I could imagine it's possible in nature if a large mountain range is to be formed from a continental collision, and the section you're looking at just so happens to have seen no volcanic activity. The mountain range would have to be significant in depth. The material exposed to the surface would be exposed to erosion, to strip away any sedimentary deposits, while the rocks deepest in the Lithosphere are exposed to enough heat and pressure to drastically alter them, forming gneiss in some cases, but not enough so that they melt, meaning they're technically still metamorphic rocks, not igneous. The metamorphic materials deepest down could initially have been granite, diorite, or gabbro; the process of being heated and squeezed by the surrounding rocks could be enough to alter them.
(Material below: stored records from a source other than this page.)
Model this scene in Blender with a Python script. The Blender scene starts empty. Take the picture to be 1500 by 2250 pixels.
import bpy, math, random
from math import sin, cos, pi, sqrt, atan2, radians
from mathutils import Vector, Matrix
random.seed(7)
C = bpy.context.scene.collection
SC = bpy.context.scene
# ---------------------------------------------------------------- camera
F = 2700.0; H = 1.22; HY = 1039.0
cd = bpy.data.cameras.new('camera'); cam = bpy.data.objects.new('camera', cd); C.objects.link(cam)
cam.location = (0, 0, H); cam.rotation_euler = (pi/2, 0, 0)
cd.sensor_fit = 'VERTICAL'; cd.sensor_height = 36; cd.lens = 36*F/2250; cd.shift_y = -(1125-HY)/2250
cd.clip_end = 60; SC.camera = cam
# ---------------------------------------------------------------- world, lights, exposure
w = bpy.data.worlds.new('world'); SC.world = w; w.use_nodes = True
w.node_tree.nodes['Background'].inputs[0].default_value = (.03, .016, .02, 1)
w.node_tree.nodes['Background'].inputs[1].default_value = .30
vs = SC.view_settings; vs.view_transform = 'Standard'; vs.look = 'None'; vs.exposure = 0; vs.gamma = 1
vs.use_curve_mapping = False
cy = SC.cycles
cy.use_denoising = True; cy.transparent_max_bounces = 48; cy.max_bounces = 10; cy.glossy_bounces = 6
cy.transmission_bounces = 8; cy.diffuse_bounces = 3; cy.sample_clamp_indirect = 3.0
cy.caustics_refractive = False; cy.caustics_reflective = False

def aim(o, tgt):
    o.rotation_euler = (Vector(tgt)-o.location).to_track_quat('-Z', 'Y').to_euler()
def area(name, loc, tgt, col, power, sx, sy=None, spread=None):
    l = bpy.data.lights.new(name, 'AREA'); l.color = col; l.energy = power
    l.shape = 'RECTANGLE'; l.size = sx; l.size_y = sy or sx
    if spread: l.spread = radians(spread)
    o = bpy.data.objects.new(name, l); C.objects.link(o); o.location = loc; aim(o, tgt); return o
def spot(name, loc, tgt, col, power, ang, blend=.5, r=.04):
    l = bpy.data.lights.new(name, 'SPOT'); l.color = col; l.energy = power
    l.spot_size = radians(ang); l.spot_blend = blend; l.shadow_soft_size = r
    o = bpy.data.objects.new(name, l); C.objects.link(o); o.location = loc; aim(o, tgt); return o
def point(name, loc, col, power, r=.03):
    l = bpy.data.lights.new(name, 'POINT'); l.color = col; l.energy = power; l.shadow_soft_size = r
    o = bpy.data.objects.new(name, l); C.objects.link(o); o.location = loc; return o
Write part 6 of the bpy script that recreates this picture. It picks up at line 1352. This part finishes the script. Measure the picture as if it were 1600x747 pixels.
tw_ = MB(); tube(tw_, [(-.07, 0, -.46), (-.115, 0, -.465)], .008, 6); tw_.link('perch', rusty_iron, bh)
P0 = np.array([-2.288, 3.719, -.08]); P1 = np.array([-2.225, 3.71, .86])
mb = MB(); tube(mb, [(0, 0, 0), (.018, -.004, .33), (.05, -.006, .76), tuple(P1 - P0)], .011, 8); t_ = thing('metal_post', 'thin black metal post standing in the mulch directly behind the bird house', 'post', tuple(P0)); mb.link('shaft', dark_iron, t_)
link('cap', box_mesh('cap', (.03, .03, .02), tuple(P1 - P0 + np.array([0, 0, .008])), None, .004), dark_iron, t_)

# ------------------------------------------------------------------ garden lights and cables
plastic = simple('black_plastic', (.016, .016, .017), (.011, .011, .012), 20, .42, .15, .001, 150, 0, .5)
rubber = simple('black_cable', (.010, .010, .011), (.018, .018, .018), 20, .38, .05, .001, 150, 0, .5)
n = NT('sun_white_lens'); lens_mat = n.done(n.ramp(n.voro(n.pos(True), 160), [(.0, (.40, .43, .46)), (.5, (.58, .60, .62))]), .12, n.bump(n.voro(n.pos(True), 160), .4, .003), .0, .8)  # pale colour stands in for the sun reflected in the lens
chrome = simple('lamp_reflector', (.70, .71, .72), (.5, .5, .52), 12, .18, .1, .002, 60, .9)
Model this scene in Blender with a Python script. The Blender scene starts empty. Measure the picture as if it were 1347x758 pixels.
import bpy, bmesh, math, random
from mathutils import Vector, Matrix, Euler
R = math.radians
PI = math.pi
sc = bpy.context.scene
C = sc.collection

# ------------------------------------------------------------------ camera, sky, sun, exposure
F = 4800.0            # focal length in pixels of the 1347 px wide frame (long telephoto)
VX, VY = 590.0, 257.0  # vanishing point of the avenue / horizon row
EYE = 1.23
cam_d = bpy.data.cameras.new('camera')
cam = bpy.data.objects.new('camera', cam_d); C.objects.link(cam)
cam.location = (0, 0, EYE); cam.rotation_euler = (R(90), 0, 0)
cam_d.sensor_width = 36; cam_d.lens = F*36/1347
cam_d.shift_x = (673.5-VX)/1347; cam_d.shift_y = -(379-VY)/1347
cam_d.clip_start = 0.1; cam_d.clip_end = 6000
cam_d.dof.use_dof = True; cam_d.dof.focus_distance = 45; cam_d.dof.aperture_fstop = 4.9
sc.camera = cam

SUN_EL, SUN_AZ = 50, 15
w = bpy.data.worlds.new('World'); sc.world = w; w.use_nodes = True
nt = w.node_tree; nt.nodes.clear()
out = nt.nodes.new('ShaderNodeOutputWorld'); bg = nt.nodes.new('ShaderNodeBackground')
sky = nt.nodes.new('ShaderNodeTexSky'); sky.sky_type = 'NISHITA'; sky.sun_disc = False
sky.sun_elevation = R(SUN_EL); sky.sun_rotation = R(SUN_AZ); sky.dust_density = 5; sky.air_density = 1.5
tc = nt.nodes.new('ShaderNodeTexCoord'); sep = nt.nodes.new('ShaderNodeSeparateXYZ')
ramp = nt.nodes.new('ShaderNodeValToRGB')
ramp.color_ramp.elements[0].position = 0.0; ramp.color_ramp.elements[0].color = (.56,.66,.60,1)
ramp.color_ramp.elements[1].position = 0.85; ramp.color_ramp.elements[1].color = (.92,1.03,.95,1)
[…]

Technically, though, you'd still see some sedimentary deposits, even unlithified such as the soil at the top of your embark, and probably some igneous deposits like material that melted and cooled again, maybe within faults in the mountain block, or that failed to be metamorphosed to an extent great enough to be technically defined as a metamorphic rock. Part of the process of granite being transformed into gneiss is that the minerals, when under pressure, align their long axis perpendicular to the pressure, as this reduces the strain on them. They also generally form bands of the same or similar minerals. In gneiss, you might see bands of lighter minerals - quartz or feldspar - and darker minerals - mica and biotite or amphibole(hornblende), arranged in alternating layers, whereas in granite crystals of these minerals would be arranged more haphazardly.
As far as DF goes, I've never personally seen it before, but it seems like something that could happen. I'm not sure how the game even chooses where to place what materials.